Many application systems make use of various forms of asynchronously updated replicas to improve scalability, availability and performance. If an application uses replicas that are not in sync with source data, it is clearly willing to accept results that are not completely current, but typically with some limits on how stale the data can be. Today, such requirements are not explicitly declared anywhere; consequently, the system cannot detect when they are not met and take appropriate action. Instead, data currency requirements are implicitly expressed in the application logic through the choice of data sources. This resembles the situation in the early days of database systems when programmers had to choose what indexes to use and how to join records.
This dissertation is about extending DBMS support for relaxed consistency.

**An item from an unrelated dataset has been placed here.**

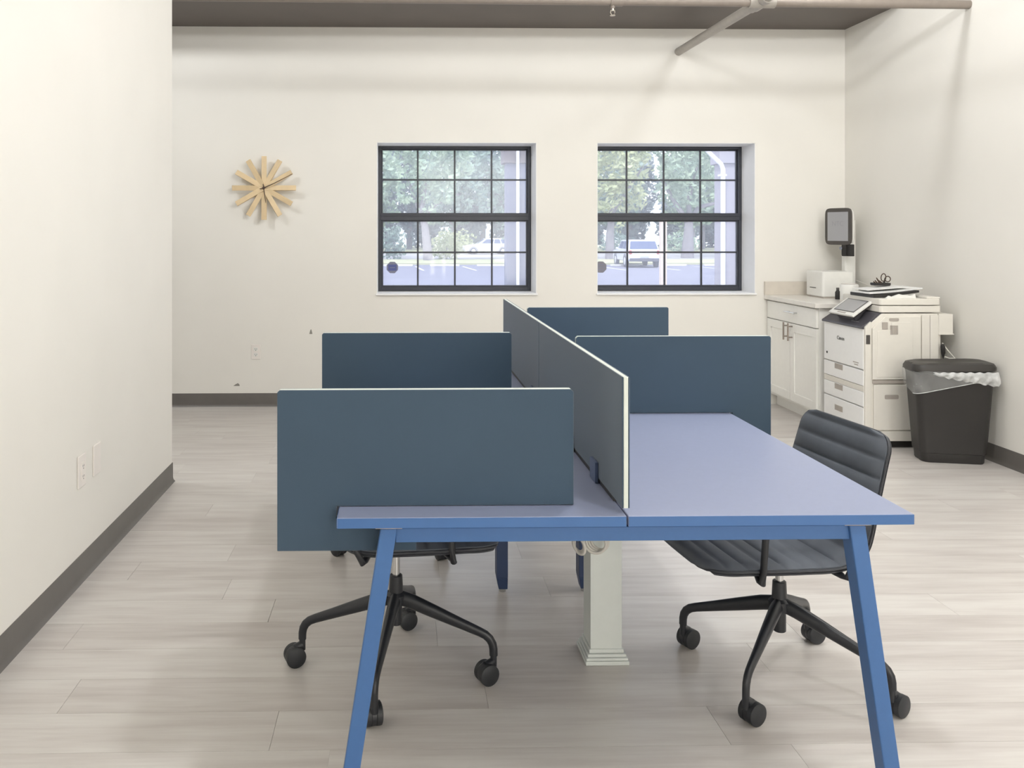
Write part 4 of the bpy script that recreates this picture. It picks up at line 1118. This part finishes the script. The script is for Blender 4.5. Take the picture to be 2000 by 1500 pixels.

We envision a scenario where applications are allowed to explicitly express relaxed currency and consistency (C&C) requirements in SQL; an administrator can explicitly express the desired local data C&C level in the cache schema; and query processing provides transactional guarantees for the C&C requirements of a query. Our research provides a comprehensive solution to this problem.
The first part extends SQL with a new currency clause, allowing queries to explicitly express customized C&C constraints. We suggest a tentative syntax and develop a formal model that rigorously defines the semantics, thereby providing correctness standards for the use of replicated or cached data.
The second part develops a data quality-aware, fine-grained cache model based on four fundamental cache properties. Such a model provides an abstract view of the cache to the query processing layer, and opens the door for adaptive cache management. The third part presents query processing methods for enforcing C&C constraints, which is built on the MTCache framework. The optimizer checks most consistency constraints and generates a dynamic plan that includes currency and inexpensive consistency checks. Our solution not only supports transparent caching but also provides transactional data quality guarantees.
The last part establishes a realistic model for a database caching system and reports a holistic performance evaluation, offering insights into performance tradeoffs.